### Exercise task
Write out all of the data without omission, exactly as shown.
========================================
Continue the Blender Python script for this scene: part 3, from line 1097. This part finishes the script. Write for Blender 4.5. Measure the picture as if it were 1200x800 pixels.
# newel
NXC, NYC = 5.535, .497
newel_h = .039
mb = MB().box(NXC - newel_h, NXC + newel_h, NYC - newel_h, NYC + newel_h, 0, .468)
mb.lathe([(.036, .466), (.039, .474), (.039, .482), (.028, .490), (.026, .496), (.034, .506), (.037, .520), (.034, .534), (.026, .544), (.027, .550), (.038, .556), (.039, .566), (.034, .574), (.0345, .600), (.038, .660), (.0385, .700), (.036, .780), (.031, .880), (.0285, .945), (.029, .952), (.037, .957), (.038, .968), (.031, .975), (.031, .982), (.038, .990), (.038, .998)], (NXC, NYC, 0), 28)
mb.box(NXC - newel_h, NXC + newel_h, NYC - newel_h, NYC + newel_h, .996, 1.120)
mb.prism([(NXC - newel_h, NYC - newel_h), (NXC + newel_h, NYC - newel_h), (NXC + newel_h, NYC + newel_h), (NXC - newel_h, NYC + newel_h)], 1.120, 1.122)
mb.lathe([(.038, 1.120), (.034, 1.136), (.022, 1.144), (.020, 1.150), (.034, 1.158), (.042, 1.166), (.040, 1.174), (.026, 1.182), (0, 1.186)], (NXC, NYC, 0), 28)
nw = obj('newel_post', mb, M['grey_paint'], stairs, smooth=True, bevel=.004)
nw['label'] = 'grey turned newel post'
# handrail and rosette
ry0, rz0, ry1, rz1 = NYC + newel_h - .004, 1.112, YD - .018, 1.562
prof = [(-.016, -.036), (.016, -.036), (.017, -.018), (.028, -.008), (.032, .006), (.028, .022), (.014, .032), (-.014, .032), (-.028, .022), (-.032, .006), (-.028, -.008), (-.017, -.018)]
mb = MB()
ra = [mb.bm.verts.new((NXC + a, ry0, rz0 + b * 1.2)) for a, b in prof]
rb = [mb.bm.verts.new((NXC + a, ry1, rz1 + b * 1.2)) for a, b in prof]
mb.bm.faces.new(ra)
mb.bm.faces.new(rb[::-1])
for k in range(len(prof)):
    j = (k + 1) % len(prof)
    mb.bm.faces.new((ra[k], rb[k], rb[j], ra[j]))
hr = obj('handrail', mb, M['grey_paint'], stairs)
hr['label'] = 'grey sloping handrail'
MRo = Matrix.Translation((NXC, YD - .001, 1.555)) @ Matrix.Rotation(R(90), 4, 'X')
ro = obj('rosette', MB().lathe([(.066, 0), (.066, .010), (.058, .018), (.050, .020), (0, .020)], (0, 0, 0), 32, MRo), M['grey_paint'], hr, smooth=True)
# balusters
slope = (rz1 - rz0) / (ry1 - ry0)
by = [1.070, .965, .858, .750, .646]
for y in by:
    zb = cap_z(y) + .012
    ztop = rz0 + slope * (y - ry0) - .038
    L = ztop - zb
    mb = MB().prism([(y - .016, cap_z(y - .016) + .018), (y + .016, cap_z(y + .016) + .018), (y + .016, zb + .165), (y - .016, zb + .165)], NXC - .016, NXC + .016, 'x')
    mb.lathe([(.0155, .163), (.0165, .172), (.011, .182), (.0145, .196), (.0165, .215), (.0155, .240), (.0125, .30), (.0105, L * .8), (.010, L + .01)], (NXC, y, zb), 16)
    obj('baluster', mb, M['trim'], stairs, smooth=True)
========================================
### Output of the exercise
Continue the Blender Python script for this scene: part 3, from line 1097. This part finishes the script. Write for Blender 4.5. Measure the picture as if it were 1200x800 pixels.
# newel
NXC, NYC = 5.535, .497
newel_h = .039
mb = MB().box(NXC - newel_h, NXC + newel_h, NYC - newel_h, NYC + newel_h, 0, .468)
mb.lathe([(.036, .466), (.039, .474), (.039, .482), (.028, .490), (.026, .496), (.034, .506), (.037, .520), (.034, .534), (.026, .544), (.027, .550), (.038, .556), (.039, .566), (.034, .574), (.0345, .600), (.038, .660), (.0385, .700), (.036, .780), (.031, .880), (.0285, .945), (.029, .952), (.037, .957), (.038, .968), (.031, .975), (.031, .982), (.038, .990), (.038, .998)], (NXC, NYC, 0), 28)
mb.box(NXC - newel_h, NXC + newel_h, NYC - newel_h, NYC + newel_h, .996, 1.120)
mb.prism([(NXC - newel_h, NYC - newel_h), (NXC + newel_h, NYC - newel_h), (NXC + newel_h, NYC + newel_h), (NXC - newel_h, NYC + newel_h)], 1.120, 1.122)
mb.lathe([(.038, 1.120), (.034, 1.136), (.022, 1.144), (.020, 1.150), (.034, 1.158), (.042, 1.166), (.040, 1.174), (.026, 1.182), (0, 1.186)], (NXC, NYC, 0), 28)
nw = obj('newel_post', mb, M['grey_paint'], stairs, smooth=True, bevel=.004)
nw['label'] = 'grey turned newel post'
# handrail and rosette
ry0, rz0, ry1, rz1 = NYC + newel_h - .004, 1.112, YD - .018, 1.562
prof = [(-.016, -.036), (.016, -.036), (.017, -.018), (.028, -.008), (.032, .006), (.028, .022), (.014, .032), (-.014, .032), (-.028, .022), (-.032, .006), (-.028, -.008), (-.017, -.018)]
mb = MB()
ra = [mb.bm.verts.new((NXC + a, ry0, rz0 + b * 1.2)) for a, b in prof]
rb = [mb.bm.verts.new((NXC + a, ry1, rz1 + b * 1.2)) for a, b in prof]
mb.bm.faces.new(ra)
mb.bm.faces.new(rb[::-1])
for k in range(len(prof)):
    j = (k + 1) % len(prof)
    mb.bm.faces.new((ra[k], rb[k], rb[j], ra[j]))
hr = obj('handrail', mb, M['grey_paint'], stairs)
hr['label'] = 'grey sloping handrail'
MRo = Matrix.Translation((NXC, YD - .001, 1.555)) @ Matrix.Rotation(R(90), 4, 'X')
ro = obj('rosette', MB().lathe([(.066, 0), (.066, .010), (.058, .018), (.050, .020), (0, .020)], (0, 0, 0), 32, MRo), M['grey_paint'], hr, smooth=True)
# balusters
slope = (rz1 - rz0) / (ry1 - ry0)
by = [1.070, .965, .858, .750, .646]
for y in by:
    zb = cap_z(y) + .012
    ztop = rz0 + slope * (y - ry0) - .038
    L = ztop - zb
    mb = MB().prism([(y - .016, cap_z(y - .016) + .018), (y + .016, cap_z(y + .016) + .018), (y + .016, zb + .165), (y - .016, zb + .165)], NXC - .016, NXC + .016, 'x')
    mb.lathe([(.0155, .163), (.0165, .172), (.011, .182), (.0145, .196), (.0165, .215), (.0155, .240), (.0125, .30), (.0105, L * .8), (.010, L + .01)], (NXC, y, zb), 16)
    obj('baluster', mb, M['trim'], stairs, smooth=True)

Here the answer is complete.